→ Task
Quote verbatim the span of lines that begins the listing below and closes with the line containing "from mathutils.geometry import".

→ Data provided
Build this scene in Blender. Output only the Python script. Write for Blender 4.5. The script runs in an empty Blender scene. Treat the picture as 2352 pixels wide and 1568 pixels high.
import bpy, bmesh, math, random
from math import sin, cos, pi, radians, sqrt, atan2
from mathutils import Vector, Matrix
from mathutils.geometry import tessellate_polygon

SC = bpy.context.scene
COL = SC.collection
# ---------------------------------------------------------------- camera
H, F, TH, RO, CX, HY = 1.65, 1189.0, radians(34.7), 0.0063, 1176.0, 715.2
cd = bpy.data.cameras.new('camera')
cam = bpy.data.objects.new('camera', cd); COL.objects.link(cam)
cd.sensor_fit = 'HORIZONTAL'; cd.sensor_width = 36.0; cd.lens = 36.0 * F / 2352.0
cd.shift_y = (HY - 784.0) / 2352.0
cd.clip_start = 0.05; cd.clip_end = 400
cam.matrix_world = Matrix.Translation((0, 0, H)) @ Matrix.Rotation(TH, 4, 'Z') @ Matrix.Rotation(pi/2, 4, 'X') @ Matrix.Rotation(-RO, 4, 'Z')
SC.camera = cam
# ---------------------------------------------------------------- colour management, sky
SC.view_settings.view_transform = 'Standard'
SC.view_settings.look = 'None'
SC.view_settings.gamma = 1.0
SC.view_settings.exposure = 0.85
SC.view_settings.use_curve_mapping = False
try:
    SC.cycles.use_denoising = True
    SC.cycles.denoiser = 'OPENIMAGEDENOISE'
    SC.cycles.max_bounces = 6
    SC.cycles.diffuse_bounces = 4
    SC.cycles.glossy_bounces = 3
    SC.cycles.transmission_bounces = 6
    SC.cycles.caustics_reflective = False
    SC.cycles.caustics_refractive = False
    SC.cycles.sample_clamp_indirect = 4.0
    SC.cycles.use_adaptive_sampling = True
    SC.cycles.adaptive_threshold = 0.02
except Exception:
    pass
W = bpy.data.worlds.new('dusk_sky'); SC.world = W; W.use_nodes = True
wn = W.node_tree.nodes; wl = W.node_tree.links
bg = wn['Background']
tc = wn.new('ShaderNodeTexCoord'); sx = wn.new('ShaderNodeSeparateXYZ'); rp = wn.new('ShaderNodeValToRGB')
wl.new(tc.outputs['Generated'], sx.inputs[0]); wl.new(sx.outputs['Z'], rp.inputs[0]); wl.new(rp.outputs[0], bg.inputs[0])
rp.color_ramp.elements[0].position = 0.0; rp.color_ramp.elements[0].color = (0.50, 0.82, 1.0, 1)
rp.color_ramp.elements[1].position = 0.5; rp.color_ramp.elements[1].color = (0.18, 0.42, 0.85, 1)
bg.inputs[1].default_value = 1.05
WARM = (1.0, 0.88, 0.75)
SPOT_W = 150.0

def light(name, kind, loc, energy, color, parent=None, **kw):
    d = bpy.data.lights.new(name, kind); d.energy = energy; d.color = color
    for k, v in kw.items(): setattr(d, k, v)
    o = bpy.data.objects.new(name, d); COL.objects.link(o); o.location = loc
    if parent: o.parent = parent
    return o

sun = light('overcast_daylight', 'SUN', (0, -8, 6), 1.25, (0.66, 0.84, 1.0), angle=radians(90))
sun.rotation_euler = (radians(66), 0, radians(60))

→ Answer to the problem
Build this scene in Blender. Output only the Python script. Write for Blender 4.5. The script runs in an empty Blender scene. Treat the picture as 2352 pixels wide and 1568 pixels high.
import bpy, bmesh, math, random
from math import sin, cos, pi, radians, sqrt, atan2
from mathutils import Vector, Matrix
from mathutils.geometry import tessellate_polygon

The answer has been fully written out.